After this temporary is created, the implicit assignment operator (automatically created for you by the compiler, since you didn't specify one) will copy the members of this object to your already created object.

This is called implicit conversion (see e.g. here: https://publib.boulder.ibm.com/infocenter/lnxpcomp/v8v101/index.jsp?topic=%2Fcom.ibm.xlcpp8l.doc%2Flanguage%2Fref%2Fcplr384.htm). If you want to prevent that from happening, use the explicit keyword on the vc(int a[]) constructor.

Afterthought: My initial answer didn't really answer the main question stated at the end (why the destructor is called three times).
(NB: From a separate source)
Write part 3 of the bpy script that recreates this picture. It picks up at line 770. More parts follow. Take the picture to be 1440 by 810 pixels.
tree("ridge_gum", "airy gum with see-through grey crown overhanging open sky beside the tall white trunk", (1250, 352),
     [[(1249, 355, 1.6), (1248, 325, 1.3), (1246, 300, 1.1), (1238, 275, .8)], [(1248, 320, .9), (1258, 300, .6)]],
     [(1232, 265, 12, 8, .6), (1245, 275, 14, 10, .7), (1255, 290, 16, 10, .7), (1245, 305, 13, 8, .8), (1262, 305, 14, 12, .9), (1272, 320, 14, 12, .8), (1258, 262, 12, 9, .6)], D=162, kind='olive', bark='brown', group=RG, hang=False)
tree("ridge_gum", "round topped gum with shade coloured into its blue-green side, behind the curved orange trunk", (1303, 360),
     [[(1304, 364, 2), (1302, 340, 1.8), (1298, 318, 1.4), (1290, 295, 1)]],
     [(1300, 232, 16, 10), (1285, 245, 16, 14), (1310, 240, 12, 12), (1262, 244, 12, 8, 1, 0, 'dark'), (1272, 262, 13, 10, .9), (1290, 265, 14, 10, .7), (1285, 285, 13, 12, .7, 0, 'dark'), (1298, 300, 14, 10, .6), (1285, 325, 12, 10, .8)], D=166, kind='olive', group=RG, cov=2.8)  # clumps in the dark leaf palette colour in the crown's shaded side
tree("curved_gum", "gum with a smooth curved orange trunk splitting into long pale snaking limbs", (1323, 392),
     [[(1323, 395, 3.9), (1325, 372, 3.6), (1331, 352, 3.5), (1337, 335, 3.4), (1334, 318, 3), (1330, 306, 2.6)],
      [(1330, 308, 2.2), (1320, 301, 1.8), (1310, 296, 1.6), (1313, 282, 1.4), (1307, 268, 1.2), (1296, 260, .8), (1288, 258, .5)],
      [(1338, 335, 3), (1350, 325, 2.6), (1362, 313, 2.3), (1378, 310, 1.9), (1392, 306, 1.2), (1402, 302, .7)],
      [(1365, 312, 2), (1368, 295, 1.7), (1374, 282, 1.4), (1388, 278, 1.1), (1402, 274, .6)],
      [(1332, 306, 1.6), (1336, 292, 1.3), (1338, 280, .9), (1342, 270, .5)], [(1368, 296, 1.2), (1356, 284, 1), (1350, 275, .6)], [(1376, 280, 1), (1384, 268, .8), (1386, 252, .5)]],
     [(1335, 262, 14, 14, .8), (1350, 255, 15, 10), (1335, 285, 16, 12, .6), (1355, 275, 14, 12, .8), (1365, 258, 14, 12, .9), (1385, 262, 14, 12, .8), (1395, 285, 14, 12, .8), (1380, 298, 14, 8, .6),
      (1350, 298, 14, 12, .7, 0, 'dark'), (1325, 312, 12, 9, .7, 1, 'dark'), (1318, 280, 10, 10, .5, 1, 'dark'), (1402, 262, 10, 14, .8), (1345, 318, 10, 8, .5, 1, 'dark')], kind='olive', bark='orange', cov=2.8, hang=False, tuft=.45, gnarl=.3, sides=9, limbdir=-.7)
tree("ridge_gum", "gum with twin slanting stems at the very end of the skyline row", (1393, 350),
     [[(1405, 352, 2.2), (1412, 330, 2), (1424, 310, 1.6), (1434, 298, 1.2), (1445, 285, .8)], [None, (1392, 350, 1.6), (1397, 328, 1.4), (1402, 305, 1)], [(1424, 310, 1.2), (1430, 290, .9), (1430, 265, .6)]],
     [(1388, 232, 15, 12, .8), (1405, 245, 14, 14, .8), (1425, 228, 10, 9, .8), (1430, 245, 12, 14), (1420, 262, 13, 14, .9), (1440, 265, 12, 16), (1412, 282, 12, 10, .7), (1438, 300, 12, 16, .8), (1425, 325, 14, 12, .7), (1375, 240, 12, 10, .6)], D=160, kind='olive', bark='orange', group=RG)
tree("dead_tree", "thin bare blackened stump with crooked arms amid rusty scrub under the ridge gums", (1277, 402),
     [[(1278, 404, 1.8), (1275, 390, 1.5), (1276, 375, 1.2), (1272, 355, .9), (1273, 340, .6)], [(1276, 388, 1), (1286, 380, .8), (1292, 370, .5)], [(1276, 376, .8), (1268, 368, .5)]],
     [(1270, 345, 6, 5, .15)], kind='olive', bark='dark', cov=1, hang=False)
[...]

I guess that's been answered by others here already quite nicely: One vc object is created locally inside your operator* because of the parameter-passing by value you do there.

Now you could ask why the destructor isn't actually called 5 times (2 times as well for the implicitly created objects). I guess it's because the Compiler optimizes the actual creation of a new object away somehow (could be Return Value Optimization, someone please correct me if I'm wrong!).

Answer 5

v1*v2 creates a third temporary object, thus its destructor is also called as well as the two objects that you create.